L’agriculture, service public

Avec la crainte de la fermeture des frontières, la pandémie a mis en lumière la dépendance du secteur agricole québécois (notamment de la production maraîchère) à la venue de près de plus de 15 000 travailleurs étrangers temporaires (TET). Malgré les incitatifs mis en place par le gouvernement pour inciter les Québécois·e·s à travailler aux champs, la grande majorité du travail a attendu l’arrivée de ces travailleurs étrangers pour être accompli. Les néophytes qui s’y sont frottés ont appris à la dure la réalité du travail agricole : des emplois sous-payés, exigeants physiquement et, souvent, déshumanisants par leur spécialisation extrême. La diversification des fermes qu’encourage la mise en marché en circuit court permet de dénouer l’impasse de la surspécialisation du travail agricole. Loin de la monoculture, nos entreprises proposent une agriculture conviviale où la créativité, l’autonomie et la polyvalence sont possibles. 
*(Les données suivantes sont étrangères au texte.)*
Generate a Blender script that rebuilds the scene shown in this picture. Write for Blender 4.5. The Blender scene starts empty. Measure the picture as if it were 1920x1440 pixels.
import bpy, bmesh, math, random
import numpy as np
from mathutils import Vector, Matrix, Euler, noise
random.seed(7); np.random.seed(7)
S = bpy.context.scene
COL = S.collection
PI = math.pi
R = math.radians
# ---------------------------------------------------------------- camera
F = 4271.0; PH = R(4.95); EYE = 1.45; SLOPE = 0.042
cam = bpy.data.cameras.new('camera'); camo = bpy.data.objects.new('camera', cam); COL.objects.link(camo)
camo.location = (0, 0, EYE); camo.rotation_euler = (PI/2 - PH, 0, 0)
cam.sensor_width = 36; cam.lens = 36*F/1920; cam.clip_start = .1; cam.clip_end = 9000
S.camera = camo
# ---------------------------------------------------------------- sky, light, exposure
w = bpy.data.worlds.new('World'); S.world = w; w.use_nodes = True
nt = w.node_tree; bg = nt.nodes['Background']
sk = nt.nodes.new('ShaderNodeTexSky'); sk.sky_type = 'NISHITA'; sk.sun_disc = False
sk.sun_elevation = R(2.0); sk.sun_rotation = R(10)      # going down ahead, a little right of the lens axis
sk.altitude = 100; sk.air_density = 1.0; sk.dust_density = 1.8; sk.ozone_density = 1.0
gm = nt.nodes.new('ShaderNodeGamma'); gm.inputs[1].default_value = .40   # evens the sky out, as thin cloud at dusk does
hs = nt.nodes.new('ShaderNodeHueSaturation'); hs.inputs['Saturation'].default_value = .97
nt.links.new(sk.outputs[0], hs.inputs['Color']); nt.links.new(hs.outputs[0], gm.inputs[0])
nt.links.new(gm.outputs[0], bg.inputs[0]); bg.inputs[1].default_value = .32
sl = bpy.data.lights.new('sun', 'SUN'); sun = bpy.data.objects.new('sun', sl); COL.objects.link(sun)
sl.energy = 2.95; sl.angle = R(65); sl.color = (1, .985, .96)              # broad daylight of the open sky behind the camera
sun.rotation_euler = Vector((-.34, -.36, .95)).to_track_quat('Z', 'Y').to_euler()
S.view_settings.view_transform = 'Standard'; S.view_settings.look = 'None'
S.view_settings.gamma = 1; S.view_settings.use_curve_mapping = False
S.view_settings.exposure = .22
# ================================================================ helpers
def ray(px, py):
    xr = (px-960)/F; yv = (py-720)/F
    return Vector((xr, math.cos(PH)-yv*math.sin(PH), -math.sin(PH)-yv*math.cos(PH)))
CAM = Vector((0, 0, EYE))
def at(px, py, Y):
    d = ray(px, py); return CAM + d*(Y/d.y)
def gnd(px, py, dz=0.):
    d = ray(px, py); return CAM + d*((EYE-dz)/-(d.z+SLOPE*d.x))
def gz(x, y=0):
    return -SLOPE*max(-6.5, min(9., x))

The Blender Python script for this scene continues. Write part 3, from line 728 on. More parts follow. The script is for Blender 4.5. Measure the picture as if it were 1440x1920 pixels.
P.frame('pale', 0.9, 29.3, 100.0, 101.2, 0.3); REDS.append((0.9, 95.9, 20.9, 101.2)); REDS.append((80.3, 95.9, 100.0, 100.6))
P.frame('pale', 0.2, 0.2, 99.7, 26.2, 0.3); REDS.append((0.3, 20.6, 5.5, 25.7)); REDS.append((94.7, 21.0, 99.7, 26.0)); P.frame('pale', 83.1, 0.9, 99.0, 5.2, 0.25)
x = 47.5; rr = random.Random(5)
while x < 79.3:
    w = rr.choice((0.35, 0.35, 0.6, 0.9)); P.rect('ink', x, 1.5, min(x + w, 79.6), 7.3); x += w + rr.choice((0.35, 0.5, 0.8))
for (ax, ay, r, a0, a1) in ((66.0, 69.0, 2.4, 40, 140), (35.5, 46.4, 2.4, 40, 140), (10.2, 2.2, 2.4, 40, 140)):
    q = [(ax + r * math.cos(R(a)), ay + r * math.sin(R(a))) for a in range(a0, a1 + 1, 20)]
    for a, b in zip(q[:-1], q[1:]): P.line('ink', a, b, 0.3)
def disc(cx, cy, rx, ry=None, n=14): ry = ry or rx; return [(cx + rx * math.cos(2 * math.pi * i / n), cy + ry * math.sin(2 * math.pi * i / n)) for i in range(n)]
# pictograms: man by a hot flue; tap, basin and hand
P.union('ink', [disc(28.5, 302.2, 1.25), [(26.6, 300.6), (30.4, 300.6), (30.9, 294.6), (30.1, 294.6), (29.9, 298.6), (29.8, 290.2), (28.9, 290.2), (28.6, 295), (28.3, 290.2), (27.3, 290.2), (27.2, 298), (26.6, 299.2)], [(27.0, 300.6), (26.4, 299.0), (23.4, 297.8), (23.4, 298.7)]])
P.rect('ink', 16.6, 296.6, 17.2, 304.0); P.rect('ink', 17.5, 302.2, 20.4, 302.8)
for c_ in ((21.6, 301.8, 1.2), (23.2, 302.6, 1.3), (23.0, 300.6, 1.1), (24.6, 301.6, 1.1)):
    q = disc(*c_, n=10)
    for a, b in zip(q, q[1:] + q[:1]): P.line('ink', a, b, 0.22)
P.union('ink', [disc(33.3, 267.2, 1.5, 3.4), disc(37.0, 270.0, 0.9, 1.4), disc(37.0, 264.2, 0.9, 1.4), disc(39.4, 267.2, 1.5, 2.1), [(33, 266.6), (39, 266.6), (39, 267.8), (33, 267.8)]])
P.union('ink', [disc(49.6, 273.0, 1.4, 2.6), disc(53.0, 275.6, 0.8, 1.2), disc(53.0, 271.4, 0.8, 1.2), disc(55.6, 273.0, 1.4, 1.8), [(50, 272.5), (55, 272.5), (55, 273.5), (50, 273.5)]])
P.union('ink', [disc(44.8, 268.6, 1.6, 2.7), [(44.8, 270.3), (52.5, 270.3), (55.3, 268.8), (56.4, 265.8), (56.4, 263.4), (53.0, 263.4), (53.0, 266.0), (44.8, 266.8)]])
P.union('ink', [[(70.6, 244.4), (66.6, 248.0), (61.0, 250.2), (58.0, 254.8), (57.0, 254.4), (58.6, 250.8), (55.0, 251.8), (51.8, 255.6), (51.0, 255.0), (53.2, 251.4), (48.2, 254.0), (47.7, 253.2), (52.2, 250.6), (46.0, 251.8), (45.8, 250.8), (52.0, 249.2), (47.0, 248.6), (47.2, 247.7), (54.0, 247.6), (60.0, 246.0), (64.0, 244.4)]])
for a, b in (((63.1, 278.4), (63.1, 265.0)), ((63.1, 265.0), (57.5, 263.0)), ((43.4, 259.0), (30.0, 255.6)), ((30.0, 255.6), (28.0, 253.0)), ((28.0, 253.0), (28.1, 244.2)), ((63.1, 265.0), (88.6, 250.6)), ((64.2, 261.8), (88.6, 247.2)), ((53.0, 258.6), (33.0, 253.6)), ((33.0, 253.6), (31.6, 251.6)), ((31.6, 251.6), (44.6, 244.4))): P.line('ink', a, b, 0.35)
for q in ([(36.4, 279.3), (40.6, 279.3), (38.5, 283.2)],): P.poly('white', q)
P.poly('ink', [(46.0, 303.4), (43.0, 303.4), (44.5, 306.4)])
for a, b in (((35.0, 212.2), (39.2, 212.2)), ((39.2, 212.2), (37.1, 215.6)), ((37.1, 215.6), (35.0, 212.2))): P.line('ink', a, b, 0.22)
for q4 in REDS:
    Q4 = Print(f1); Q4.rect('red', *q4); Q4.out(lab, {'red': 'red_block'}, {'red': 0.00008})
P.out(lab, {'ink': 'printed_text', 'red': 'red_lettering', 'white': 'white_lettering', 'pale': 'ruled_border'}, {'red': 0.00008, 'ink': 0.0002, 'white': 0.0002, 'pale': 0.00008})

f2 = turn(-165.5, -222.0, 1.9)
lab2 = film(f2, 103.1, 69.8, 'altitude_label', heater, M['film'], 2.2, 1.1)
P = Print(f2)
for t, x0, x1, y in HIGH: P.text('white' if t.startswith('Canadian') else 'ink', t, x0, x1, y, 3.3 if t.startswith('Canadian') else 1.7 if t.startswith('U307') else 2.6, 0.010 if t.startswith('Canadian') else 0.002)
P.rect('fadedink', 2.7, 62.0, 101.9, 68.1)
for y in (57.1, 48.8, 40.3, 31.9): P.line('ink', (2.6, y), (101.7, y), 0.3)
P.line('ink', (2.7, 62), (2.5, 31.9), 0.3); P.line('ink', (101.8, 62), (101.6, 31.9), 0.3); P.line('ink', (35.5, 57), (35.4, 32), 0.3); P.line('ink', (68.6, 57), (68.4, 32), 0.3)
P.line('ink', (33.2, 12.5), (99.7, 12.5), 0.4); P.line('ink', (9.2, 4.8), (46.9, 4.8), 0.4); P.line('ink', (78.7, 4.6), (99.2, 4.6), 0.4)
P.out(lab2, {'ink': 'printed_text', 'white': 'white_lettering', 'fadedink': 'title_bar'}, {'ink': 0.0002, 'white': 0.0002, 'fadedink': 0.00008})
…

Pour l’équité salariale, par contre, notre réalité ne se distingue pas. Si nous réussissons à pourvoir les postes, c’est souvent parce que nous pouvons compter sur la vocation et le sentiment de responsabilité de passionné·e·s. Sur le plan moral, nous pouvons nous en réjouir, mais si nous voulons bâtir un mouvement pérenne, nous devons le dénoncer. Collectivement, nous avons longtemps misé sur la dévotion pour nous éduquer et nous soigner. Puis, nous avons souhaité nous prendre en main et avons accepté de payer pour des services publics indépendants et universels. Il est temps de proposer les mêmes structures pour nous nourrir. 

Favoriser des choix conscients 

Pour les citoyen·ne·s qui s’alimentent via les circuits courts de distribution alimentaire (paniers bio, marchés publics, marchés de solidarité, kiosque à la ferme, etc.), les gestes d’acheter et de s’alimenter prennent une autre dimension. Le contact établi avec la terre et ses obligé·e·s les reconnecte aux cycles naturels, à notre vulnérabilité, au dur labeur du travail de la terre. Cette relation transforme ce qui étaient des biens de consommation en denrées précieuses, à célébrer. Parce que l’ASC suppose un engagement, un maillage entre ferme et assiettes, elle contribue fortement à la réduction du gaspillage alimentaire. Les récoltes, planifiées et vendues à l’avance, sont acheminées dans les communautés qui apprennent à mieux conserver, apprêter et apprécier les denrées de chaque saison. De part et d’autre, l’engagement génère un sentiment de responsabilité. Les fermes du mouvement sont également nombreuses à approvisionner les frigos en libre-service et les banques alimentaires ou à offrir des paniers solidaires à prix réduit.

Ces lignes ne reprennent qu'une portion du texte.